Work to complete: Return the lines exactly as they stand, from the first of the material through the line containing "(-sp + b * cp)])".

Material:
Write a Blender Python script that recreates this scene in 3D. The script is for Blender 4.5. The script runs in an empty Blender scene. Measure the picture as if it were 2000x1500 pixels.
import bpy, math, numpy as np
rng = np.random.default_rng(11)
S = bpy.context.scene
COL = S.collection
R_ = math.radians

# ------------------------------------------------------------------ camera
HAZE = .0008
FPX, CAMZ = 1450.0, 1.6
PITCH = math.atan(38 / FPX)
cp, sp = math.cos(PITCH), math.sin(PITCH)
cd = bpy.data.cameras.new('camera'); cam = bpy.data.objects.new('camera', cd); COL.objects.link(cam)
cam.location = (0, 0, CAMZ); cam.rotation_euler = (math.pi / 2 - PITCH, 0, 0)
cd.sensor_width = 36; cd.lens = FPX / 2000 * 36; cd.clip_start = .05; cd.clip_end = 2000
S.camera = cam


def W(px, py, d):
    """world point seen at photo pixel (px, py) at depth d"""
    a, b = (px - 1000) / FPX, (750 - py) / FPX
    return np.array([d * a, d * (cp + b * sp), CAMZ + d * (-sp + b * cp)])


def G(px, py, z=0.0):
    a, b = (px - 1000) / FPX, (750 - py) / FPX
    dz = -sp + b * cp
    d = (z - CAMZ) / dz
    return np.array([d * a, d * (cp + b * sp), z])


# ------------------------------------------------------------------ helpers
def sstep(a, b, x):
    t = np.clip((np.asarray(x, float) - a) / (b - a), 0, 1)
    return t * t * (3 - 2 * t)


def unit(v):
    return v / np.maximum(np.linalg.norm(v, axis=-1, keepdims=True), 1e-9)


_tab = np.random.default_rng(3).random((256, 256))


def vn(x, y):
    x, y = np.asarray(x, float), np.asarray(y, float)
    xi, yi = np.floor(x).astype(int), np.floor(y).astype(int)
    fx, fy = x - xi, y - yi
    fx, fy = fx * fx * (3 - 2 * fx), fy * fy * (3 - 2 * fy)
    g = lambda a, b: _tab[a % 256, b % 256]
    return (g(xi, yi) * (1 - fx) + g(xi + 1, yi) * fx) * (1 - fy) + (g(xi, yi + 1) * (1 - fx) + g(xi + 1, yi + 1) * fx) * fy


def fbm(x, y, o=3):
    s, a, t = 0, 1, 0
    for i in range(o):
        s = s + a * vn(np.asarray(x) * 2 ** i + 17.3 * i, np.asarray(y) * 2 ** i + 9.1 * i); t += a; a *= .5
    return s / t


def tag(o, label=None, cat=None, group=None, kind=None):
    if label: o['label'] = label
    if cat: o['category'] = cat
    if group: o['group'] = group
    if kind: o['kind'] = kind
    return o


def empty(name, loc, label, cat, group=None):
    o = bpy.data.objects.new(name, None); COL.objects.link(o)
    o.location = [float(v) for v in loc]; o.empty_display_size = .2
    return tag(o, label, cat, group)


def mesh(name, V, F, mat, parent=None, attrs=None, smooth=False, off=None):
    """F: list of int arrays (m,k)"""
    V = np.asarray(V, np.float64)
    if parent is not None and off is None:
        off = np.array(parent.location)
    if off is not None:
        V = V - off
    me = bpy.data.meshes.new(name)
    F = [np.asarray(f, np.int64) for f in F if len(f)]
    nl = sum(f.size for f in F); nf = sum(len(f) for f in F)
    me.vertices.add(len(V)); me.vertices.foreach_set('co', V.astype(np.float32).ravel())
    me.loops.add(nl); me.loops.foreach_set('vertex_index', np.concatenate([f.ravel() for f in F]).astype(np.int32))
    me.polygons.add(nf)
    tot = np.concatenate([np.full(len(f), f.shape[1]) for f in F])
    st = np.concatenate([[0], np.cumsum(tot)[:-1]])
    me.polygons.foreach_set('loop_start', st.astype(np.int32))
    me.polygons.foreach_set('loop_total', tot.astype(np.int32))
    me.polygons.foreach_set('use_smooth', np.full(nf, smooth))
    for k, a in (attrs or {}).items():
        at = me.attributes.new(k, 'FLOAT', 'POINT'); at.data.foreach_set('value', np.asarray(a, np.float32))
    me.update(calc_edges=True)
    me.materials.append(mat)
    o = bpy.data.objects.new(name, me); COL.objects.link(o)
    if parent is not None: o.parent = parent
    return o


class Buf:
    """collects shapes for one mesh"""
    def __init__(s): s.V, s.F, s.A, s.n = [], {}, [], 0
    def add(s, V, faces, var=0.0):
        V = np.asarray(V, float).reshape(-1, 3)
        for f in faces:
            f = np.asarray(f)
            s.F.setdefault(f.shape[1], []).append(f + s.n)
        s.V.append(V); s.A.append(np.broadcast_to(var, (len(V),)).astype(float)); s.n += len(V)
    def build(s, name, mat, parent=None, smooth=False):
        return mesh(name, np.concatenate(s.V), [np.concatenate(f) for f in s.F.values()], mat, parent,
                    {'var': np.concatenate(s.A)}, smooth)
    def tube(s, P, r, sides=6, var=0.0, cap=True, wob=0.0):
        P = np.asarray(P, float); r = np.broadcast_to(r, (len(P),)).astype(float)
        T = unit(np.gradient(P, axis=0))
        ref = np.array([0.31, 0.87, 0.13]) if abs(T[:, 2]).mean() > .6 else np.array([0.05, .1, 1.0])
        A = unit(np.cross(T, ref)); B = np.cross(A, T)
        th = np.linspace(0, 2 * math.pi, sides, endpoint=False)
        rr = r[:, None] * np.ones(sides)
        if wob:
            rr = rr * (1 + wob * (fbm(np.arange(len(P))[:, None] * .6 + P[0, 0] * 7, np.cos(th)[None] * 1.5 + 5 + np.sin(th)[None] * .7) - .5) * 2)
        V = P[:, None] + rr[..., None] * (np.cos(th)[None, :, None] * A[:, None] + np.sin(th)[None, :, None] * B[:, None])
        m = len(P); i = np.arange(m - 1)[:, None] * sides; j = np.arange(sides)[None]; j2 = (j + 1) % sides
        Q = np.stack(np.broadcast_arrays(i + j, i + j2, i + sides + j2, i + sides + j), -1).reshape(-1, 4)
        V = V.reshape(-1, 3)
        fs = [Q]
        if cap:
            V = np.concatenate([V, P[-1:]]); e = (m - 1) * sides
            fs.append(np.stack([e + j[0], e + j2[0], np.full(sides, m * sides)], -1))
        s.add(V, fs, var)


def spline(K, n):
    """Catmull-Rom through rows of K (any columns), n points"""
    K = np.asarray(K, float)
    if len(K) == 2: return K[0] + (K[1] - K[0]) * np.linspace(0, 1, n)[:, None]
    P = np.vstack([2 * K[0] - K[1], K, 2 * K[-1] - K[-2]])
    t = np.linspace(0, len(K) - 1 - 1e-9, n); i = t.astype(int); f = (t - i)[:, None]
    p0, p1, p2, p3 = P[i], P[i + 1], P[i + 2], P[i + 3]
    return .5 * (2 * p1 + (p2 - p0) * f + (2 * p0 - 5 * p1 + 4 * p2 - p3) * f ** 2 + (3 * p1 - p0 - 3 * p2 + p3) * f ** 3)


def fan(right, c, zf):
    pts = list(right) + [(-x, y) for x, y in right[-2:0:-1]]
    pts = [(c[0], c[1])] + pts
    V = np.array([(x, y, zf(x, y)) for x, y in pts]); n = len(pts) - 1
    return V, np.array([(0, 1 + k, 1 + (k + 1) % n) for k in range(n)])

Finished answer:
Write a Blender Python script that recreates this scene in 3D. The script is for Blender 4.5. The script runs in an empty Blender scene. Measure the picture as if it were 2000x1500 pixels.
import bpy, math, numpy as np
rng = np.random.default_rng(11)
S = bpy.context.scene
COL = S.collection
R_ = math.radians

# ------------------------------------------------------------------ camera
HAZE = .0008
FPX, CAMZ = 1450.0, 1.6
PITCH = math.atan(38 / FPX)
cp, sp = math.cos(PITCH), math.sin(PITCH)
cd = bpy.data.cameras.new('camera'); cam = bpy.data.objects.new('camera', cd); COL.objects.link(cam)
cam.location = (0, 0, CAMZ); cam.rotation_euler = (math.pi / 2 - PITCH, 0, 0)
cd.sensor_width = 36; cd.lens = FPX / 2000 * 36; cd.clip_start = .05; cd.clip_end = 2000
S.camera = cam


def W(px, py, d):
    """world point seen at photo pixel (px, py) at depth d"""
    a, b = (px - 1000) / FPX, (750 - py) / FPX
    return np.array([d * a, d * (cp + b * sp), CAMZ + d * (-sp + b * cp)])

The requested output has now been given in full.